- **EXERCISE**
Print the data exactly, leaving nothing out.

════════

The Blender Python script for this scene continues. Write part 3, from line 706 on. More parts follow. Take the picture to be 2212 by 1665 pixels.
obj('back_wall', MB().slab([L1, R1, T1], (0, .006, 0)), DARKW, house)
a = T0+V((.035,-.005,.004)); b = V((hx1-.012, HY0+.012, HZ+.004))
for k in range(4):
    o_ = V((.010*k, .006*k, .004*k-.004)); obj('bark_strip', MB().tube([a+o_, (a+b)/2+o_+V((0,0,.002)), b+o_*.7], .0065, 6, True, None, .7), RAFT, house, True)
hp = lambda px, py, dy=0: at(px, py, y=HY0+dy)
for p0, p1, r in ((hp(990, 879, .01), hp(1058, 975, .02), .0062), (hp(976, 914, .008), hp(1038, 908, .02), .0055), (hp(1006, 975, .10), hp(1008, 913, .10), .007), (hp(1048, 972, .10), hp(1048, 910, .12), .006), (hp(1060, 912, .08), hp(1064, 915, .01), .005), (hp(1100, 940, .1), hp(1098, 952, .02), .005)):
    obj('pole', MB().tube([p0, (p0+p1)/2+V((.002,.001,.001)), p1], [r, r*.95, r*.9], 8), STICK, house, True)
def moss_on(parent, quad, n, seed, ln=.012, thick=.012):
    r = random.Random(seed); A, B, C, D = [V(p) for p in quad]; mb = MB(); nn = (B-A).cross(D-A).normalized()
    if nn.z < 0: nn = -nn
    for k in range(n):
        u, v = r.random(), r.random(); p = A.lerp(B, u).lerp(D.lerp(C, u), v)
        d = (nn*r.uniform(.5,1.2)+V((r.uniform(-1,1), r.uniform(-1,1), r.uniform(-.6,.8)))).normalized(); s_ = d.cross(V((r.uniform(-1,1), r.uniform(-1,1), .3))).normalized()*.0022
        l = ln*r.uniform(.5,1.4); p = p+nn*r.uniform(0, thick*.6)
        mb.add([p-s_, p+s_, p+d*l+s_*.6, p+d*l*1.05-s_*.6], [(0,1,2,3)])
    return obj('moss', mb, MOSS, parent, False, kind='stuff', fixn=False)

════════

- **WRITTEN REPLY**
The Blender Python script for this scene continues. Write part 3, from line 706 on. More parts follow. Take the picture to be 2212 by 1665 pixels.
obj('back_wall', MB().slab([L1, R1, T1], (0, .006, 0)), DARKW, house)
a = T0+V((.035,-.005,.004)); b = V((hx1-.012, HY0+.012, HZ+.004))
for k in range(4):
    o_ = V((.010*k, .006*k, .004*k-.004)); obj('bark_strip', MB().tube([a+o_, (a+b)/2+o_+V((0,0,.002)), b+o_*.7], .0065, 6, True, None, .7), RAFT, house, True)
hp = lambda px, py, dy=0: at(px, py, y=HY0+dy)
for p0, p1, r in ((hp(990, 879, .01), hp(1058, 975, .02), .0062), (hp(976, 914, .008), hp(1038, 908, .02), .0055), (hp(1006, 975, .10), hp(1008, 913, .10), .007), (hp(1048, 972, .10), hp(1048, 910, .12), .006), (hp(1060, 912, .08), hp(1064, 915, .01), .005), (hp(1100, 940, .1), hp(1098, 952, .02), .005)):
    obj('pole', MB().tube([p0, (p0+p1)/2+V((.002,.001,.001)), p1], [r, r*.95, r*.9], 8), STICK, house, True)
def moss_on(parent, quad, n, seed, ln=.012, thick=.012):
    r = random.Random(seed); A, B, C, D = [V(p) for p in quad]; mb = MB(); nn = (B-A).cross(D-A).normalized()
    if nn.z < 0: nn = -nn
    for k in range(n):
        u, v = r.random(), r.random(); p = A.lerp(B, u).lerp(D.lerp(C, u), v)
        d = (nn*r.uniform(.5,1.2)+V((r.uniform(-1,1), r.uniform(-1,1), r.uniform(-.6,.8)))).normalized(); s_ = d.cross(V((r.uniform(-1,1), r.uniform(-1,1), .3))).normalized()*.0022
        l = ln*r.uniform(.5,1.4); p = p+nn*r.uniform(0, thick*.6)
        mb.add([p-s_, p+s_, p+d*l+s_*.6, p+d*l*1.05-s_*.6], [(0,1,2,3)])
    return obj('moss', mb, MOSS, parent, False, kind='stuff', fixn=False)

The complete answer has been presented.